The thought of grief being circular is actually something I’d not fully considered until watching the recent season of Virgin River. Considering grief as circular versus stages that you eventually ‘come on the other side of’ - actually makes life make a little bit more sense, honestly.
Grief is odd. Grief is painful. Grief is numb. Grief is anger. Grief is memories.
Recently, I’ve had to face my own levels of grief over things, I’d not imagined actually “grieving”. It’s common to think about the grief process when you loose a loved one or over job loss - for me, it’s common to actually sit with considering grief during those experiences. I learned about loss very early, too early - but there’s never actually an age at which grief is any easier, in my opinion. However, 2020 had brought to light a new grief experience - and a phased approach at grief just really hasn’t made sense to this grief. This grief is the grief of friendship loss / transition.
Now, let me state. Grieving friendship loss or transition, was not uncommon before 2020, but I experienced it in a different way, which also brought to head some deep pains & rush of grief from those friendships losses or that transitions as life changed us.
Post considering this concept of grief as circular, i truly believe I have so much more understanding at some of my own feelings. I’ve realized that we don’t easily forget, we can forgive, but the memories they don’t go away, maybe they fade but there’s things that bring them rushing back, and that grief - it hits and it hits like a train slammed into your chest.
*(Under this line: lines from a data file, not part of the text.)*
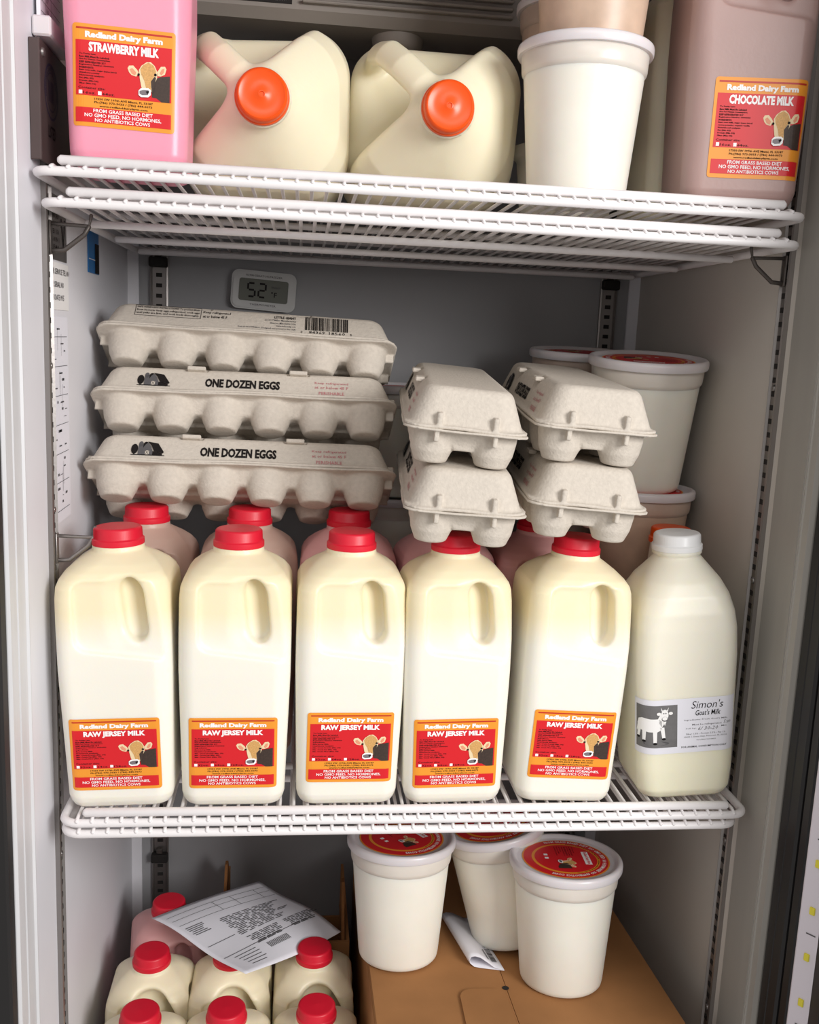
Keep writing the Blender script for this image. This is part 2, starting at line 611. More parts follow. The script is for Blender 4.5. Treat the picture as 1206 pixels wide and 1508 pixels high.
def dairy_label(title, sizes, lines, parent, fn, W=.0765, H=.0735):
    X = lambda u: (u - .5) * W
    Y = lambda v: (1 - v) * H
    p = Print()
    p.rrect(X(0), Y(1), X(1), Y(0), .0025, 0, M['lb_orange'], 44)
    p.rect(X(.04), Y(.053), X(.965), Y(.035), 1, M['lb_red2'], 40)
    p.rect(X(.035), Y(.695), X(.965), Y(.158), 1, M['lb_red'], 40)
    p.rect(X(.03), Y(.958), X(.965), Y(.812), 1, M['lb_red'], 40)
    lab = p.build('label', fn, parent)
    t = Print()
    wh, bk = M['lb_white'], M['ink']

    def ln(s, u0, u1, v0, v1, m, bold=0.0, shear=0.0, res=2):
        t.text(s, X(u0), Y(v1), X(u1), Y(v0), 2, m, shear, bold, res)
    ln('Redland Dairy Farm', .125, .875, .072, .148, wh, .055)
    ln(title, .16, .84, .172, .264, wh, .05)
    for i, s in enumerate(lines):
        h = .0165 if s[0] != s[0].lower() or True else .0165
        w = min(.36, len(s) * .0115)
        t.text(s, X(.07), Y(.302 + i * .0262), X(.07 + w), Y(.302 + i * .0262 - .019), 2, bk, 0, .03, 1)
    ln('Container size:', .06, .32, .607, .632, bk, .012, 0, 1)
    for k, s in enumerate(sizes):
        u = .065 + k * .185
        t.rect(X(u), Y(.683), X(u + .034), Y(.647), 2, wh)
        ln(s, u + .042, u + .042 + .024 * len(s), .656, .681, bk, .014, 0, 1)
    ln('17350 SW 197th AVE Miami, FL 33187', .215, .785, .712, .737, bk, .012, 0, 1)
    ln('Ph:(786) 973-3033 / (786) 444-0073', .215, .78, .745, .773, bk, .012, 0, 1)
    ln('www.redlanddairyfarm.com', .265, .735, .782, .805, bk, .02, 0, 1)
    ln('FROM GRASS BASED DIET', .205, .785, .822, .857, wh, .016)
    ln('NO GMO FEED, NO HORMONES,', .12, .87, .868, .91, wh, .016)
    ln('NO ANTIBIOTICS COWS', .22, .76, .915, .949, wh, .016)
    t.build('lettering', fn, lab)
    c = Print()
    cow_picture(c, W, H, 2)
    c.build('cow_picture', fn, lab)
    return lab


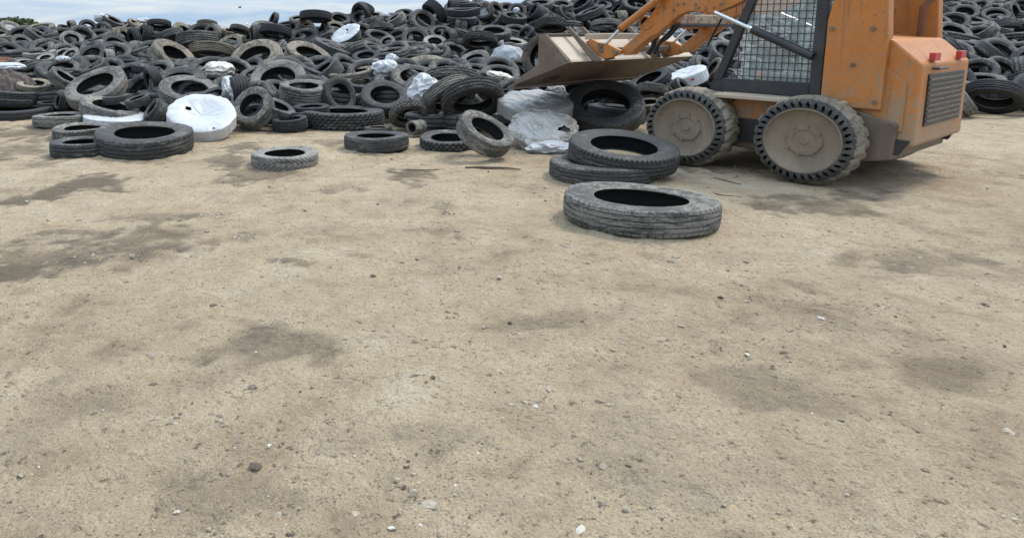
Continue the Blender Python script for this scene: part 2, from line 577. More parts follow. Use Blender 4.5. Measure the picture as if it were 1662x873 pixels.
def stone(x, y, s, tone):
    b = len(sv)
    q = Quaternion((rng.gauss(0, 1), rng.gauss(0, 1), rng.gauss(0, 1), rng.gauss(0, 1))).normalized()
    sx, sy, sz = rng.uniform(0.7, 1.5), rng.uniform(0.5, 1.0), rng.uniform(0.3, 0.7)
    z0 = gh(x, y) + s * 0.02
    for c in ICOV:
        w = c * rng.uniform(0.6, 1.3)
        w = q @ Vector((w.x * sx, w.y * sy, w.z))
        sv.append((x + w.x * s, y + w.y * s, z0 + w.z * s * sz))
        sa.append(tone)
    sf.extend([[i + b for i in f] for f in ICOF])


cnt = 0
while cnt < 9000:
    y = 1.4 + 8.6 * rng.random() ** 1.5
    x = rng.uniform(-0.62 * y - 0.4, 1.0 * y + 0.4)
    dn = noise.noise(Vector((x * 1.3, y * 1.3, 20))) + 0.5 * noise.noise(Vector((x * 4, y * 4, 2)))
    if rng.random() > max(.06, 0.05 + 1.5 * dn):
        continue
    s = min(0.020, 0.0022 * math.exp(rng.expovariate(2.3)))
    tone = rng.choice([rng.uniform(0.3, 0.75)] * 6 + [rng.uniform(0.0, 0.25)] * 3 + [rng.uniform(0.85, 1.0)])
    stone(x, y, s, tone)
    cnt += 1
for e in CLODS:
    for k in range(70):
        u = e[0] + rng.gauss(0, 0.55) * e[2]
        v_ = e[1] + rng.gauss(0, 0.55) * e[3]
        p = on_height(u, v_, 0)
        if p.y > 10:
            continue
        stone(p.x, p.y, rng.uniform(0.004, 0.015), rng.choice([rng.uniform(0.05, 0.3), rng.uniform(0.3, 0.8), rng.uniform(0.3, .95)]))
for (u, v_, s) in [(918, 403, .03), (1089, 425, .022), (478, 424, .02), (742, 378, .024), (955, 430, .02), (130, 357, .03), (1085, 440, .02), (54, 309, .03), (755, 309, .03), (880, 392, .018)]:
    p = on_height(u, v_, 0)
    stone(p.x, p.y, s, rng.uniform(0.3, 0.9))
sme = mesh('gravel', sv, sf, M['stone'], smooth=False)
a_ = sme.attributes.new('tone', 'FLOAT', 'POINT')
a_.data.foreach_set('value', sa)
tag(obj('gravel', sme), 'loose stones and dry clods scattered over the yard', 'gravel', kind='stuff')

# ------------------------------------------------------------------ sticks
def stick(pts, rad, label, name='stick', cat='stick', mat='wood'):
    ps = []
    for k, (u, v) in enumerate(pts):
        p = on_height(u, v, 0.0)
        p.z = gh(p.x, p.y) + max(rad) * 0.9
        ps.append(p)
    o = ps[len(ps) // 2].copy()
    m = MB().tube([p - o for p in ps], rad, 8)
    ob = m.build(name, M[mat], smooth=True)
    ob.location = o
    tag(ob, label, cat)


stick([(755, 272), (775, 271.5), (800, 272.5), (822, 273), (845, 275.5)], [.010, .012, .011, .009, .005], 'thin brown stick lying on the sand below the leaning dusty tyre')
stick([(1158, 291.5), (1172, 295), (1187, 299), (1202, 303)], [.004, .005, .004, .003], 'thin pale twig lying on the sand below the loader wheel')
stick([(1160, 318), (1175, 321.5), (1202, 324)], [.003, .004, .003], 'fine dark wire lying on the sand right of the front truck tyre', 'wire', 'wire', 'hose')
stick([(660, 273.5), (690, 274.5), (722, 273)], [.004, .005, .003], 'short broken twig lying beside the dark damp patch on the sand')
# ------------------------------------------------------------------ tyre meshes (unit: diameter 1, width 1, axis z)
SIDE = [(.302, .37), (.312, .408), (.330, .440), (.338, .437), (.362, .468), (.398, .492), (.404, .498), (.412, .488), (.440, .482), (.446, .487), (.462, .472), (.476, .452)]
INNER = [(.302, .37), (.306, .33), (.335, .352), (.38, .415), (.425, .42), (.458, .34), (.474, .20), (.478, 0.0)]
WARPS = [  # (oval, phase, saddle, phase, dent, angle)
    (0.006, 0.4, 0.000, 0.0, 0.00, 0.0), (0.030, 1.2, 0.05, 0.5, 0.035, 2.0), (0.045, 2.2, -0.09, 1.4, 0.07, 4.4)]


def warp(x, y, z, k):
    ov, p1, sd, p2, dn, a0 = WARPS[k]
    r = math.hypot(x, y)
    if r < 1e-6:
        return (x, y, z)
    th = math.atan2(y, x)
    d = (th - a0 + PI) % (2 * PI) - PI
    f = 1 + ov * math.cos(2 * (th - p1)) - dn * math.exp(-(d / 0.55) ** 2)
    z2 = z + sd * math.sin(2 * th + p2) * (r / 0.5) ** 2
    z2 *= 1 + 0.9 * dn * math.exp(-(d / 0.6) ** 2) - 0.35 * max(0, ov) * math.sin(3 * th + p2)
    return (x * f, y * f, z2)


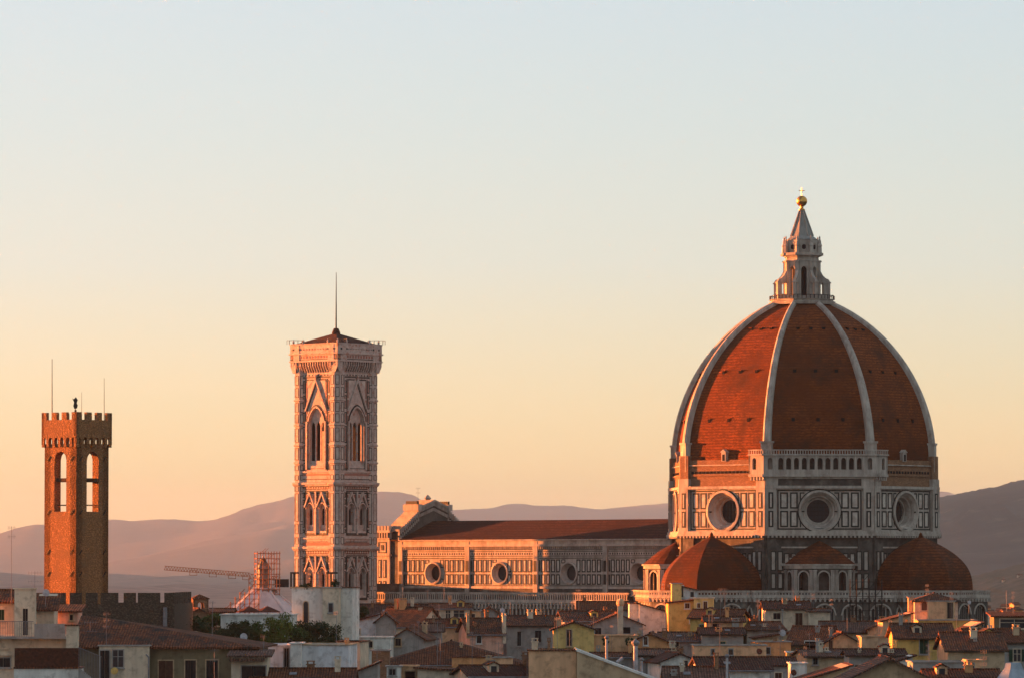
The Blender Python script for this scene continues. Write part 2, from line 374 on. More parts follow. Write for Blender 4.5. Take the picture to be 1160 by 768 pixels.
    if gal:
        mb.k = 3; mb.box(-e, e, -.3, .8, zP1 + .55, zG0 - .9)
        mb.k = 0; mb.box(-e - .3, e + .3, -.7, .8, zG0 - .9, zG0 - .5); mb.box(-e - .9, e + .9, -1.3, .8, zG0 - .5, zG0)
        for sx in (-1, 1): mb.box(*sorted((sx * (e + .1), sx * (e - 2.4))), -.6, .6, zP1 + .55, zG0 - .9)
        mb.build('gallery_frieze', M3, cath)
        # the arcaded gallery
        mb = MB(); mb.use(face(ang, AP)); mb.k = 0
        zt = zG1 - 1.2
        n = 11; pitch = (2 * e - 4.2) / n
        ops = [(-e + 2.1 + pitch * (q + .5), pitch * .62, zG0 + .95, zt - .95, pitch * .31) for q in range(n)]
        ops = [(-e + .75, .95, zG0 + .95, zt - .95, .48)] + ops + [(e - .75, .95, zG0 + .95, zt - .95, .48)]
        mb.arcade(-e - .6, e + .6, zG0, zt, ops, -1.15, -.75)
        for op in ops: mb.hood(op[0], op[1], op[3], op[4], .14, -1.25, -1.15)
        for q in range(n + 1):
            x = -e + 2.1 + pitch * q; mb.box(x - .13, x + .13, -1.3, -1.15, zG0, zt)
        mb.box(-e - 1.0, e + 1.0, -1.5, .5, zt, zt + .3)
        for sx in (-1, 1):
            a, b = sorted((sx * (e + 2.3), sx * (e + .6)))
        # pierced parapet
        for x0 in range(44):
            x = -e - .6 + x0 * (2 * e + 1.2) / 43; mb.box(x - .1, x + .1, -1.3, -1.15, zt + .3, zG1 - .2)
        mb.box(-e - .9, e + .9, -1.35, -1.1, zG1 - .2, zG1)
        mb.build('gallery', M3, cath)
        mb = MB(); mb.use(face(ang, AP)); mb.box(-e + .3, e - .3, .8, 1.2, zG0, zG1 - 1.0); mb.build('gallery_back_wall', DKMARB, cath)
    else:
        # unfinished faces: raw brickwork, put-log sockets, a white coping
        mb.k = 0; mb.box(-e, e, .3, 1.4, zP1 + .55, zG1 - 1.9)
        k0 = mb.k; mb.k = 2; mb.box(-e, e, .0, .3, zG1 - 3.05, zG1 - 2.85)
        mb.k = 1
        for q in range(18): x = -e + 2.6 + q * (2 * e - 5.2) / 17; mb.box(x - .28, x + .28, .2, .33, zP1 + 3.1, zP1 + 3.6)
        mb.k = 0; mb.box(-e + 2.2, e - 2.2, .05, .35, zP1 + 2.6, zP1 + 3.0)
        for sx in (-1, 1):
            mb.k = 2; mb.box(*sorted((sx * (e + .1), sx * (e - 2.1))), -.5, 1.2, zP1 + .55, zP1 + 2.1)
            mb.k = 0; mb.box(*sorted((sx * (e + .05), sx * (e - 1.9))), -.3, 1.2, zP1 + 2.1, zG1 - 1.0)
        mb.build('raw_brick_band', [BRICKW, DARK, WHITE], cath)
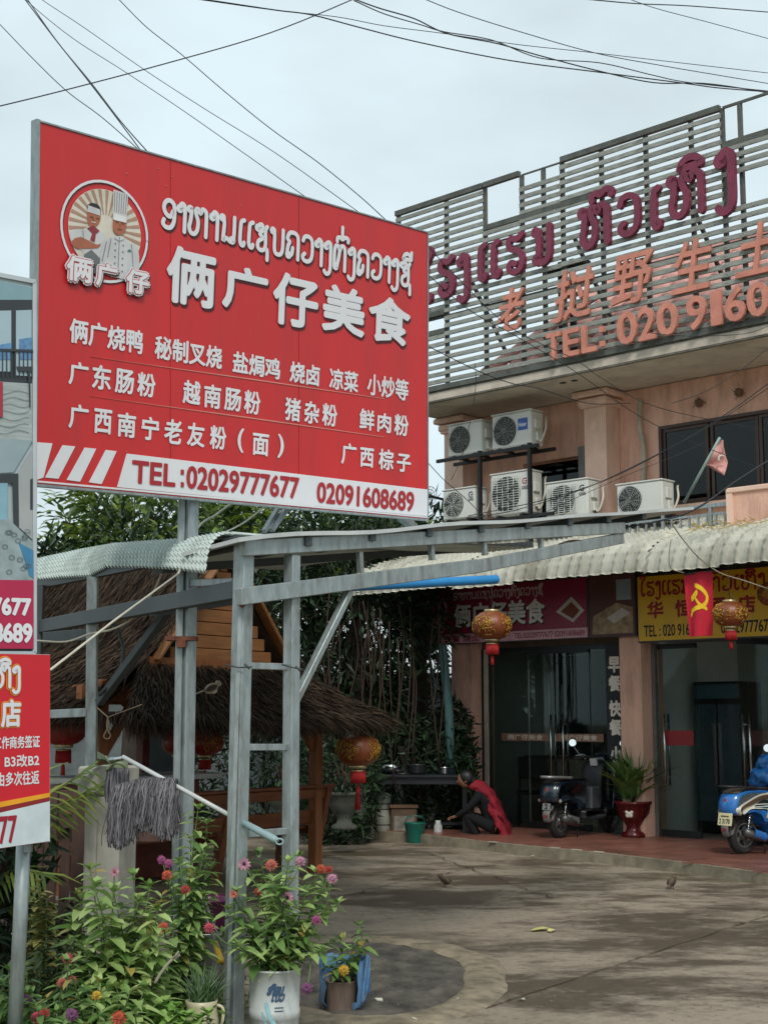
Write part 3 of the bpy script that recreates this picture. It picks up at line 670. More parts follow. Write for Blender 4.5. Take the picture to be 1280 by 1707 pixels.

But, now considering that just because the grief may come back, it doesn’t lessen YOU. It doesn’t lessen the work you’ve done, the place you’ve created for yourself.... it’s just maybe grief is circular and sometimes you may feel it all over agin.
Grieving friendship transitions may look different for everyone, and I do think that there’s hope and sometimes maybe life brings ya back. But now I’m realizing that though I grieve some of those people and I feel those rush of feelings, it doesn’t mean I’m meant to mend. It doesn’t mean that I have to live by a social standards or someone else’s desire for me, but I have to honor myself. Feel the feelings, sit with the memories, be sad, then angry, then sad against that I’m grieving these humans because they couldn’t accept me for me. Then I smile, and thank the universe for bringing me to freedom, and honor those memories, and then I type out this long thought rant concerning the circular process of grief, there’s no other side!